The Photographers’ Gallery has announced its TNT 23 artists! Igor Chekachkov, Weiyi (Margaret) Liang, Cynthia MaiWa Sitei, Cian Oba-Smith, Robbie Spotswood and Ruudu Ulas.
The Photographers’ Gallery New Talent (TNT) showcases and supports the most exciting and relevant UK-based emerging artists working in photography today. The six artists were chosen following an open call by artist Hoda Afshar and Karen McQuaid, Senior Curator at The Photographers’ Gallery. Afshar described the work as showing ‘subtle tenderness, a sense of quiet hope, and a display of resilience – both in ourselves and in our world.’
The TNT 23 artists will have their work showcased on an online gallery and featured on billboards, supported by JACK ARTS, part of BUILDHOLLYWOOD. The artists will each be paired with a creative mentor and receive a £1,500 bursary to support the development of their practice over a twelve-month period.
The selected artists:
Igor Chekachkov (b.1989, Ukraine) is a photojournalist and artist. Since the Russian invasion of Ukraine in 2022, he has focused on exploring Ukrainian identity, connectedness and the idea of home. He is interested in how war imagery is produced, circulated and consumed. Chekachkov currently lives in London. He studied at Goldsmiths, University of London, Kharkiv National University of Radio Electronics and Kharkiv State Academy of Design and Arts.
Weiyi (Margaret) Liang (b.1998, China) uses her training as a bodybuilder to subvert traditional ideas of gender in her photographs. Her work responds to an identity that is permanently in flux as a result of living in between cultures and nations. Working primarily with self-portraiture, she explores notions of strength, the body and gender expression. Liang lives and works in London. She studied at the Royal College of Art and the School of the Art Institute of Chicago.
Cynthia MaiWa Sitei (b.1992, Kenya) combines archival images with her own, often indistinguishable,
contemporary photography, to explore colonial legacies of Kenya. Her work invites the viewer to reflect on their own perception and imagination while raising questions about power and authorship. Sitei lives and works in Reading. She studied at the University of South Wales and Winchester University.

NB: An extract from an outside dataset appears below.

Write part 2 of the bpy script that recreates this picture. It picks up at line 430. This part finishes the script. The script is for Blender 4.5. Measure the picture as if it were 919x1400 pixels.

Cian Oba-Smith (b.1992, UK) is a photographer who makes work with communities that are often misrepresented and issues that are often overlooked. Untitled is an ongoing project which records the effects of the knife violence epidemic in London. The project includes photographs, alongside interviews of those who have been affected by knife crime. Oba-Smith considers the root causes of the violence and asks what solutions can be found. Oba-Smith lives and works in London. He studied at the University of West England.
Robbie Spotswood (b.1994, UK) works in a documentary style, using his camera to create a visual diary. Raised in a matriarchal, West African home, the themes of identity, culture and race intertwine to create dream-like narratives linked to his own, personal experiences and family life in London and Accra, Ghana.
Spotswood lives and works in London. In 2023 he was selected to be part of Reframe: The Residency at the Southbank Centre, London.
Ruudu Ulas (b.1987, Estonia) combines video, photography and sculpture to create installations. She uses commonplace objects to create uncomfortable interventions in space that are a balance of chaos and order. Spilling out, wedged in, oddly weighted and lopsided – these objects offer a surreal, playful and critical view on everyday things. Ulas lives and works between London and Berlin. She studied at the Royal College of Art, Glasgow School of Art and HGB Academy of Fine Arts Leipzig.
In a world marked by growing unrest, and overshadowed by war and natural disasters, how do we rank images and the stories they convey? As I reviewed the images submitted for TNT 23, I hoped for projects that serve as a reminder of the good within us; projects that highlight our capacity to care and to place trust in one another; that produce intimacy, not distance, by helping us to see through pre-established patterns of seeing and relating. I sought out subtle tenderness, a sense of quiet hope, and a display of resilience – both in ourselves and in our world.